İçeriğe geç

Ahiret Gününe İman Nedir?

    Her ruh sahibinin belirli bir eceli olduğuna iman etmek vâciptir. Öldürülen veya ateşte yakılan ya da suda boğulan kimse şüphesiz eceli ile ölmüştür.

    “Allah, eceli geldiğinde hiçbir kimseyi asla ertelemez” (Münâfikûn 63/11).

    Allah Teâlâ’nın, ölüye ruhunu, işitmesini ve görmesini geri vereceğine; ona Rabb’inden, dininden ve peygamberinden sormak için iki melek göndereceğine iman etmek vâciptir.

    “Ey Rabbimiz! Bizi iki defa öldürdün” (Mü’min 40/11). Birinci ölüm dünyada, ikincisi ise, sual için diriltildikten sonra kabirdedir.

    “İki defa da dirilttin” (Mü’min 40/11). Birinci diriliş, sual için kabirde, ikincisi ise, hesap için mahşerdedir.

    Ölünün yakılıp kül olsa ve rüzgârda savrulsa bile, kabirde azap göreceğine veya nimete ereceğine iman etmek vâciptir. Kabirde azap çekmek veya nimetlenmek, ruh ve bedenle olacaktır. Ölen kişi kâfir ise veya fâsık (yoldan çıkmış) bir mümin ise azaptan dolayı acı çekecektir.

    “Onlara iki defa azap edeceğiz” (Tevbe 9/101). Yani birincisi öldürülme, rezil etme vb. şeylerle dünyada azap, ikincisi ise kabirdeki azaptır. Buna delil olarak âyetin devamında şöyle buyrulmuştur: “Sonra da büyük bir azaba itileceklerdir” (Tevbe 9/101). Yani kıyamette.

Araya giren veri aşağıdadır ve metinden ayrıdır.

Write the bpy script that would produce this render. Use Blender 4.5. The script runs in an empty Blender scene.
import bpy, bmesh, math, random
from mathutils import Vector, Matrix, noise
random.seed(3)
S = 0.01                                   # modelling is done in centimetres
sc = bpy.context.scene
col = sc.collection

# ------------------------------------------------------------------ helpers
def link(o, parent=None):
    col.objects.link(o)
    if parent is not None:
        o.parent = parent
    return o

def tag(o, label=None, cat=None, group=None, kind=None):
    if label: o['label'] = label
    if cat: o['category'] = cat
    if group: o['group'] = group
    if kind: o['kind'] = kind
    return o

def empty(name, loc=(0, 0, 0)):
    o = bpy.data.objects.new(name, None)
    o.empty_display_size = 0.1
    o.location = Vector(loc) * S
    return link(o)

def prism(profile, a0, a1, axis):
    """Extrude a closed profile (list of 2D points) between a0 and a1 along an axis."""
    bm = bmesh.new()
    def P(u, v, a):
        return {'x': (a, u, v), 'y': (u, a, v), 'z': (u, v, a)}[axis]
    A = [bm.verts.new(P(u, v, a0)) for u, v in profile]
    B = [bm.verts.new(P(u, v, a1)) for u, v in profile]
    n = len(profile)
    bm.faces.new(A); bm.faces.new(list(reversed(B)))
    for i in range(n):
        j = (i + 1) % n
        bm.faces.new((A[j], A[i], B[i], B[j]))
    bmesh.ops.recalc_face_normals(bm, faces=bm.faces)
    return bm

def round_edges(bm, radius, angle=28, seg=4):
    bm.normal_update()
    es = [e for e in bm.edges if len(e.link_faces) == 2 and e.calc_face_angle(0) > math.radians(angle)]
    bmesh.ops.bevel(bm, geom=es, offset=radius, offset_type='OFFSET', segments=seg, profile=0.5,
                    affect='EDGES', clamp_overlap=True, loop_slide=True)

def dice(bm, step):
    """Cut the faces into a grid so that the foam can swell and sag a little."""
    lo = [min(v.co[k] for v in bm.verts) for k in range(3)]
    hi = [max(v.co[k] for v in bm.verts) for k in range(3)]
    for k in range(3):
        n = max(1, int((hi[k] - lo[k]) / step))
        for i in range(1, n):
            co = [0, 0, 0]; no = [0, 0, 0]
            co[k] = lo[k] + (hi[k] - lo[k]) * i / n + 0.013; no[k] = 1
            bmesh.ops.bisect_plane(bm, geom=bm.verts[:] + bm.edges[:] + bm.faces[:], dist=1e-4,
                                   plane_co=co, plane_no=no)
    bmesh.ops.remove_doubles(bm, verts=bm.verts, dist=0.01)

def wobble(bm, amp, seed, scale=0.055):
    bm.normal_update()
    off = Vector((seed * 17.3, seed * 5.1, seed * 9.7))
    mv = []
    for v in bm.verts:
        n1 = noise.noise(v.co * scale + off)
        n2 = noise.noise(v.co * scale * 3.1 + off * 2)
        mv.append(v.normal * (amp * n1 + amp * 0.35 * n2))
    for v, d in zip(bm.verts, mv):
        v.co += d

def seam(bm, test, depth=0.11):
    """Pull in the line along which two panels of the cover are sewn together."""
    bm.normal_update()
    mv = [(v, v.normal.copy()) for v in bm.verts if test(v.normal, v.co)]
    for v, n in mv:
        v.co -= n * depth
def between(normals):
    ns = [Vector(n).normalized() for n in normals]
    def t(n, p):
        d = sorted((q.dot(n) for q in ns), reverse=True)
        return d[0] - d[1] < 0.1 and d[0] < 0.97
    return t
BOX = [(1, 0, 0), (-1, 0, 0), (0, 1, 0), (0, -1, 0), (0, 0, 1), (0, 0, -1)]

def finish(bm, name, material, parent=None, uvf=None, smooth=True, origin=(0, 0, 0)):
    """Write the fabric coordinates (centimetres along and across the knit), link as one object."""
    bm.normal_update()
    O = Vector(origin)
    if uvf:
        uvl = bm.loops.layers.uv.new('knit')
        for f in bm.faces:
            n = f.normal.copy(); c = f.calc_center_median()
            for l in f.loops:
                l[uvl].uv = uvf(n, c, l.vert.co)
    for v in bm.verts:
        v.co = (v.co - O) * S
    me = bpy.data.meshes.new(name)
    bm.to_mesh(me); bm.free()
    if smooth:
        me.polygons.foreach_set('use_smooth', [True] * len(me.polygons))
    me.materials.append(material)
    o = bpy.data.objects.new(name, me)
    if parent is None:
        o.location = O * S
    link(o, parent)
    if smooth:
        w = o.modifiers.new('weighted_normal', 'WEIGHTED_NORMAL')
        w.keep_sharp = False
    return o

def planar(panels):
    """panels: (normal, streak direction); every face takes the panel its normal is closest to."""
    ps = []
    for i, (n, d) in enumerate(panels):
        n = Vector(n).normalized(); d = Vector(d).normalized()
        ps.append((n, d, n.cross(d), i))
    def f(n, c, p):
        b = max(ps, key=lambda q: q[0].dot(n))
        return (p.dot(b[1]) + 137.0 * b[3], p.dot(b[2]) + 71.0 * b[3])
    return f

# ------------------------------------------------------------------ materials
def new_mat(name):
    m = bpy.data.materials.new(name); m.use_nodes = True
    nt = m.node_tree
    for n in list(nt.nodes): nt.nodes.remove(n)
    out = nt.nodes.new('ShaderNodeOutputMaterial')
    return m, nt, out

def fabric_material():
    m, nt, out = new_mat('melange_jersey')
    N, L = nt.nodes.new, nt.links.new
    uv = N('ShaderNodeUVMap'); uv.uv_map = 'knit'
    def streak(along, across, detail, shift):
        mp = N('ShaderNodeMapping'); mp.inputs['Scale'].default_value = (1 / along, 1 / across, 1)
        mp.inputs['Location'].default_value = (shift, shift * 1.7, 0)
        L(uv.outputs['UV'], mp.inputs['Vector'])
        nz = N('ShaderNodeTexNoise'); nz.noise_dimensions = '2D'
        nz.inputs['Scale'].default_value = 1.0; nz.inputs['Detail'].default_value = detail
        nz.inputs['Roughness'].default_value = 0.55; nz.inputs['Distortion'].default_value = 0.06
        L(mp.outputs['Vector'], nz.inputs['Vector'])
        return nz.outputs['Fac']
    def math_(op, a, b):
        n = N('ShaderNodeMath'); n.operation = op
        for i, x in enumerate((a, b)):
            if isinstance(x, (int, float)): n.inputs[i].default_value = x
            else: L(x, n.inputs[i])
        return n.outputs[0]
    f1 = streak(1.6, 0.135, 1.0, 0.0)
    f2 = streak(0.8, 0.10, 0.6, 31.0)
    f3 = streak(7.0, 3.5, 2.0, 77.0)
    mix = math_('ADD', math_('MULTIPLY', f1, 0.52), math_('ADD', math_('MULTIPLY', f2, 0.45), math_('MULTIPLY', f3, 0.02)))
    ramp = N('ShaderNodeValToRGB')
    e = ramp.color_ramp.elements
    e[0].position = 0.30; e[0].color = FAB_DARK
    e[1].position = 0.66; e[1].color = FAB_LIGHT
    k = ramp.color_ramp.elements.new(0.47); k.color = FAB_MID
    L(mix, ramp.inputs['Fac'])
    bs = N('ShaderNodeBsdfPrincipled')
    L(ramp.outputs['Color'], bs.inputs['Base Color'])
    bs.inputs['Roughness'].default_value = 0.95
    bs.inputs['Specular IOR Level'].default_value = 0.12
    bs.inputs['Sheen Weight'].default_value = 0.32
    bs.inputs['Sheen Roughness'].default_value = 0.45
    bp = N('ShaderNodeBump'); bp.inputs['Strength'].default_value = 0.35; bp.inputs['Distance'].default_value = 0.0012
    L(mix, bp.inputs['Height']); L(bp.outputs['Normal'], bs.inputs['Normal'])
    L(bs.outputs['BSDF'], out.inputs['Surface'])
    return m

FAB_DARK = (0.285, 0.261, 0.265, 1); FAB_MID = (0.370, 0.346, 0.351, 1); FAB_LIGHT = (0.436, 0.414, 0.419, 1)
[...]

    “(Öyle bir) ateş ki, onlar sabah-akşam ona sunulurlar.” Yani kabirde. Buna delil olarak âyetin devamında şöyle buyrulmuştur:

    “Kıyametin kopacağı günde de, ‘Firavun ailesini azabın en şiddetlisine sokun’ denilecektir” (Mü’min 40/46).

    Ölen kişi (itaatkâr) bir mümin ise, kabir nimetleri ile hoşnut olacaktır.

    “Kabir, ya cennet bahçelerinden bir bahçe ya da cehennem çukurlarından bir çukurdur.”1


    Ahirete İman Hakkında Bilinmesi Gerekelenler

    Ahiret, bu dünyadan sonraki nihayetsiz (sonsuz) alemdir. Yüce Allah, içinde yaşadığımız bu dünyayı ve üzerinde olan bütün varlıkları geçici bir zaman için yaratmıştır. Bir gün gelecek, bu dünyadan ve üzerinde bulunanlardan hiçbir eser kalmayacaktır. Allah’ın takdir ettiği gün gelince, insanlarla beraber bütün canlı ve cansız varlıklar yok olacaktır. Bütün dağlar-taşlar, yerler-gökler parçalanacaklardır. Böylece bu alem bambaşka bir alem olacaktır. Bu, kıyamettir.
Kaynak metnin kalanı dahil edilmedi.